**Work to complete:**
Copy exactly the lines from the start of the material through the line with "COL = SC.collection". Pictures stay out of the copy.

**Records with scene code:**
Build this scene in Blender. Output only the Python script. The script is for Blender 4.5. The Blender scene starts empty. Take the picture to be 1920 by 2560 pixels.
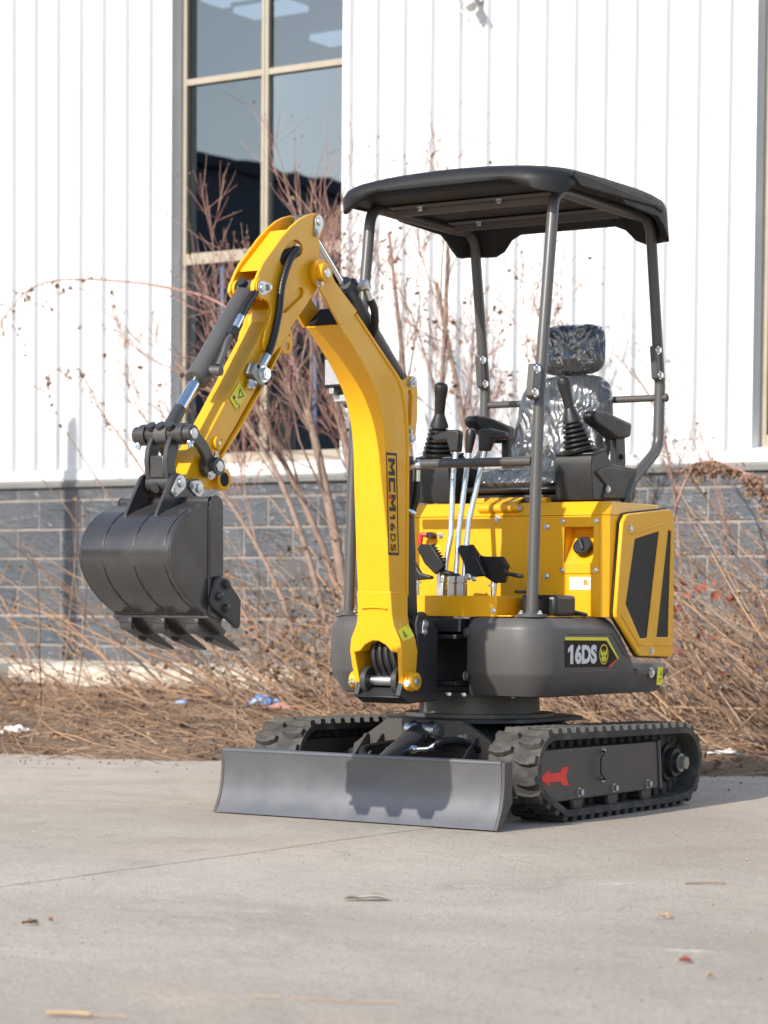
import bpy, bmesh, math, random
from mathutils import Vector, Matrix, Quaternion, geometry, noise

R = math.radians
SC = bpy.context.scene
COL = SC.collection

# ---------------------------------------------------------------- camera, sky, sun, exposure
cd = bpy.data.cameras.new('camera')
cam = bpy.data.objects.new('camera', cd)
COL.objects.link(cam)
SC.camera = cam
cd.sensor_fit = 'VERTICAL'
cd.sensor_height = 36.0
cd.sensor_width = 27.0
cd.lens = 6137.374 / 2560 * 36.0
cd.shift_y = 508.991 / 2560
cd.clip_start = 0.1
cd.clip_end = 2000
_yaw, _pit, _rol = R(33.46710723), R(-2.68680655), R(0.45532613)
_fw = Vector((-math.sin(_yaw) * math.cos(_pit), math.cos(_yaw) * math.cos(_pit), math.sin(_pit)))
_r0 = Vector((math.cos(_yaw), math.sin(_yaw), 0))
_u0 = _r0.cross(_fw)
_r = math.cos(_rol) * _r0 + math.sin(_rol) * _u0
_u = -math.sin(_rol) * _r0 + math.cos(_rol) * _u0
_m = Matrix((_r, _u, -_fw)).transposed().to_4x4()
_m.translation = Vector((4.44266, -6.52411, 0.71505))
cam.matrix_world = _m
cd.dof.use_dof = True
cd.dof.focus_distance = 7.75
cd.dof.aperture_fstop = 4.8

SUN = Vector((-0.162, -1.0, 0.605)).normalized()      # towards the sun
w = bpy.data.worlds.new('World')
SC.world = w
w.use_nodes = True
nt = w.node_tree
bg = nt.nodes['Background']
sky = nt.nodes.new('ShaderNodeTexSky')
sky.sky_type = 'NISHITA'
sky.sun_disc = False
sky.sun_elevation = math.asin(SUN.z)
sky.sun_rotation = math.atan2(SUN.x, SUN.y)
sky.altitude = 50
sky.air_density = 1.0
sky.dust_density = 1.0
nt.links.new(sky.outputs[0], bg.inputs[0])
bg.inputs[1].default_value = 0.15
sd = bpy.data.lights.new('sun', 'SUN')
sd.energy = 3.5
sd.angle = R(0.55)
sd.color = (1.0, 0.935, 0.835)
sun = bpy.data.objects.new('sun', sd)
sun.rotation_euler = (-SUN).to_track_quat('-Z', 'Y').to_euler()
sun.location = SUN * 60
COL.objects.link(sun)

SC.view_settings.view_transform = 'Standard'
SC.view_settings.look = 'None'
SC.view_settings.gamma = 1
SC.view_settings.use_curve_mapping = False
SC.view_settings.exposure = 0.69
SC.render.engine = 'CYCLES'
SC.cycles.use_denoising = True
SC.cycles.max_bounces = 7
SC.cycles.diffuse_bounces = 3
SC.cycles.glossy_bounces = 4
SC.cycles.transparent_max_bounces = 12
SC.cycles.caustics_reflective = False
SC.cycles.caustics_refractive = False
SC.cycles.sample_clamp_indirect = 6

# ---------------------------------------------------------------- materials
MATS = {}


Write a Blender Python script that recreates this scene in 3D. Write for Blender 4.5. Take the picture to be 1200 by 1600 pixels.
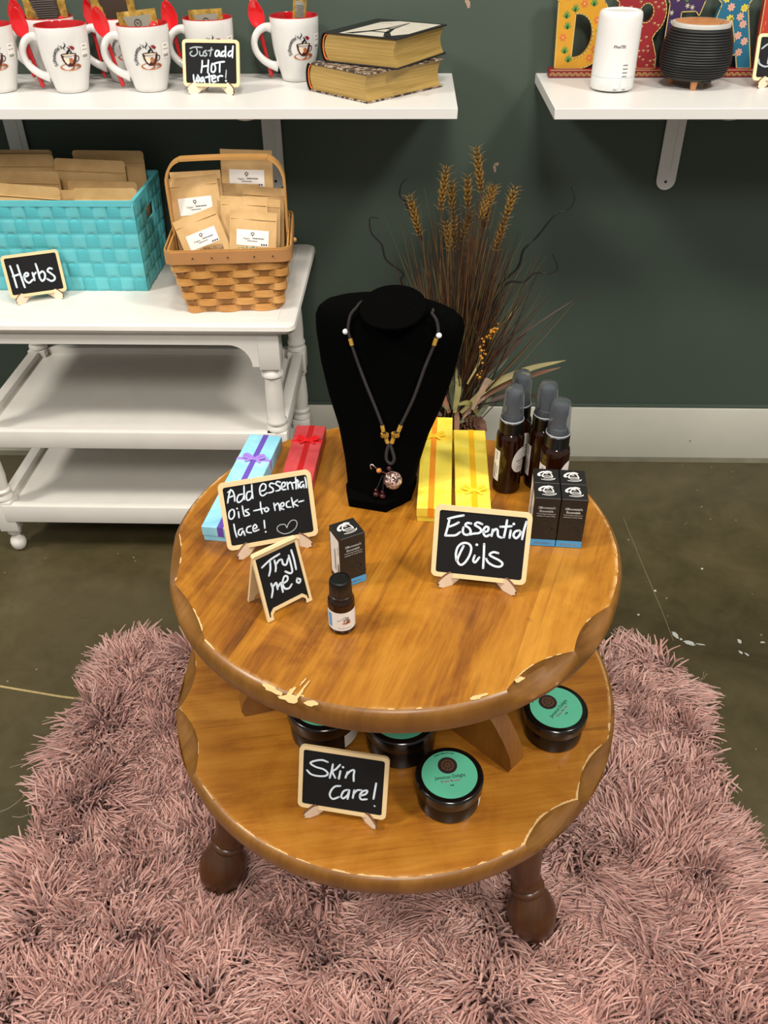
import bpy, bmesh, math, random
import numpy as np
from mathutils import Matrix, Vector
random.seed(7)
for _o in list(bpy.data.objects):
    bpy.data.objects.remove(_o)
scn = bpy.context.scene
COL = scn.collection
PI = math.pi

# ------------------------------------------------------------------ camera
CAM = (0.0167, -0.8220, 1.1866)
PITCH, YAW, ROLL, FPX = math.radians(37.354), math.radians(-2.0334), math.radians(-0.5335), 1342.98
_fw = Vector((math.sin(YAW) * math.cos(PITCH), math.cos(YAW) * math.cos(PITCH), -math.sin(PITCH)))
_r0 = Vector((math.cos(YAW), -math.sin(YAW), 0))
_u0 = _r0.cross(_fw)
_r = math.cos(ROLL) * _r0 + math.sin(ROLL) * _u0
_u = math.cos(ROLL) * _u0 - math.sin(ROLL) * _r0
cd = bpy.data.cameras.new('camera')
cam = bpy.data.objects.new('camera', cd)
COL.objects.link(cam)
cam.matrix_world = Matrix(((_r.x, _u.x, -_fw.x, CAM[0]), (_r.y, _u.y, -_fw.y, CAM[1]), (_r.z, _u.z, -_fw.z, CAM[2]), (0, 0, 0, 1)))
cd.sensor_fit = 'VERTICAL'
cd.sensor_height = 32.0
cd.lens = FPX / 1600 * 32.0
cd.clip_start = 0.02
scn.camera = cam

def at(px, py, y):
    """world point seen at a pixel at the real distance y"""
    d = _fw + _r * ((px - 600) / FPX) - _u * ((py - 800) / FPX)
    t = (y - CAM[1]) / d.y
    return Vector(CAM) + d * t

# ------------------------------------------------------------------ world, light, exposure
scn.view_settings.view_transform = 'Standard'
scn.view_settings.look = 'None'
scn.view_settings.gamma = 1.0
scn.view_settings.use_curve_mapping = False
scn.view_settings.exposure = 0.0
w = bpy.data.worlds.new('world'); scn.world = w; w.use_nodes = True
w.node_tree.nodes['Background'].inputs['Color'].default_value = (1.0, 0.98, 0.95, 1)
w.node_tree.nodes['Background'].inputs['Strength'].default_value = 0.38
def lamp(name, loc, target, size, power, color=(1, 0.94, 0.86)):
    l = bpy.data.lights.new(name, 'AREA'); l.shape = 'DISK'; l.size = size; l.energy = power; l.color = color
    o = bpy.data.objects.new(name, l); COL.objects.link(o); o.location = loc
    o.rotation_euler = (Vector(target) - Vector(loc)).to_track_quat('-Z', 'Y').to_euler()
    return o
lamp('ceiling_lamp', (-2.2, -0.6, 3.0), (-0.2, 0.3, 0.4), 0.5, 66)
lamp('ceiling_lamp', (1.7, -0.75, 3.0), (0.1, 0.3, 0.4), 0.5, 53)
lamp('ceiling_lamp', (0.2, -2.2, 3.0), (0, 0.3, 0.3), 0.7, 51)
lamp('ceiling_lamp', (-0.1, -0.1, 3.0), (0, 0.3, 0.2), 0.4, 22)

# ------------------------------------------------------------------ node helpers
def lin(c):
    if isinstance(c, str):
        c = tuple(int(c[i:i + 2], 16) / 255 for i in (0, 2, 4))
    return tuple(((v / 12.92) if v <= 0.04045 else ((v + 0.055) / 1.055) ** 2.4) for v in c[:3]) + (1.0,)
class N:
    def __init__(s, name):
        s.m = bpy.data.materials.new(name); s.m.use_nodes = True
        s.nt = s.m.node_tree; s.b = s.nt.nodes['Principled BSDF']
    def n(s, t, **k):
        x = s.nt.nodes.new(t)
        for a, v in k.items():
            if a in x.inputs: x.inputs[a].default_value = v
            else: setattr(x, a, v)
        return x
    def l(s, a, b): s.nt.links.new(a, b)
    def coord(s, kind='Object', scale=(1, 1, 1), rot=(0, 0, 0), loc=(0, 0, 0)):
        c = s.n('ShaderNodeTexCoord'); mp = s.n('ShaderNodeMapping')
        mp.inputs['Scale'].default_value = scale; mp.inputs['Rotation'].default_value = rot; mp.inputs['Location'].default_value = loc
        s.l(c.outputs[kind], mp.inputs['Vector']); return mp.outputs['Vector']
    def noise(s, vec, scale, detail=4, rough=0.55, dist=0.0):
        x = s.n('ShaderNodeTexNoise'); x.inputs['Scale'].default_value = scale; x.inputs['Detail'].default_value = detail
        x.inputs['Roughness'].default_value = rough; x.inputs['Distortion'].default_value = dist
        if vec is not None: s.l(vec, x.inputs['Vector'])
        return x.outputs['Fac']
    def ramp(s, fac, stops):
        x = s.n('ShaderNodeValToRGB'); e = x.color_ramp.elements
        while len(e) < len(stops): e.new(0.5)
        for i, (p, c) in enumerate(stops):
            e[i].position = p; e[i].color = lin(c) if isinstance(c, str) else (c, c, c, 1)
        s.l(fac, x.inputs['Fac']); return x.outputs['Color']
    def mix(s, fac, a, b, mode='MIX'):
        x = s.n('ShaderNodeMix'); x.data_type = 'RGBA'; x.blend_type = mode
        for v, i in ((fac, 0), (a, 6), (b, 7)):
            if hasattr(v, 'is_output'): s.l(v, x.inputs[i])
            elif i == 0: x.inputs[0].default_value = v
            else: x.inputs[i].default_value = lin(v) if isinstance(v, str) else v
        return x.outputs[2]
    def math(s, op, a, b=0.0, c=0.0):
        x = s.n('ShaderNodeMath'); x.operation = op
        for i, v in enumerate((a, b, c)):
            if hasattr(v, 'is_output'): s.l(v, x.inputs[i])
            else: x.inputs[i].default_value = v
        return x.outputs[0]
    def bump(s, h, strength=0.3, dist=0.002):
        x = s.n('ShaderNodeBump'); x.inputs['Strength'].default_value = strength; x.inputs['Distance'].default_value = dist
        s.l(h, x.inputs['Height']); s.l(x.outputs['Normal'], s.b.inputs['Normal'])
    def set(s, **k):
        for a, v in k.items():
            nm = {'color': 'Base Color', 'rough': 'Roughness', 'metal': 'Metallic', 'spec': 'Specular IOR Level', 'trans': 'Transmission Weight',
                  'coat': 'Coat Weight', 'coatr': 'Coat Roughness', 'ior': 'IOR', 'sheen': 'Sheen Weight', 'alpha': 'Alpha', 'sss': 'Subsurface Weight'}[a]
            if hasattr(v, 'is_output'): s.l(v, s.b.inputs[nm])
            else: s.b.inputs[nm].default_value = lin(v) if isinstance(v, str) else v
        return s
MATS = {}
def simple(name, color, rough=0.5, var=0.06, scale=40, bump=0.0, **k):
    """a plain material with a faint procedural mottling"""
    if name in MATS: return MATS[name]
    q = N(name); v = q.coord(); f = q.noise(v, scale)
    c = lin(color); d = tuple(max(0, x * (1 - 2 * var)) for x in c[:3]) + (1,); e = tuple(min(1, x * (1 + var)) for x in c[:3]) + (1,)
    q.set(color=q.mix(f, d, e), rough=rough, **k)
    if bump: q.bump(f, bump, 0.001)
    MATS[name] = q.m; return q.m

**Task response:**
Build this scene in Blender. Output only the Python script. The script is for Blender 4.5. The Blender scene starts empty. Take the picture to be 1920 by 2560 pixels.
import bpy, bmesh, math, random
from mathutils import Vector, Matrix, Quaternion, geometry, noise

R = math.radians
SC = bpy.context.scene
COL = SC.collection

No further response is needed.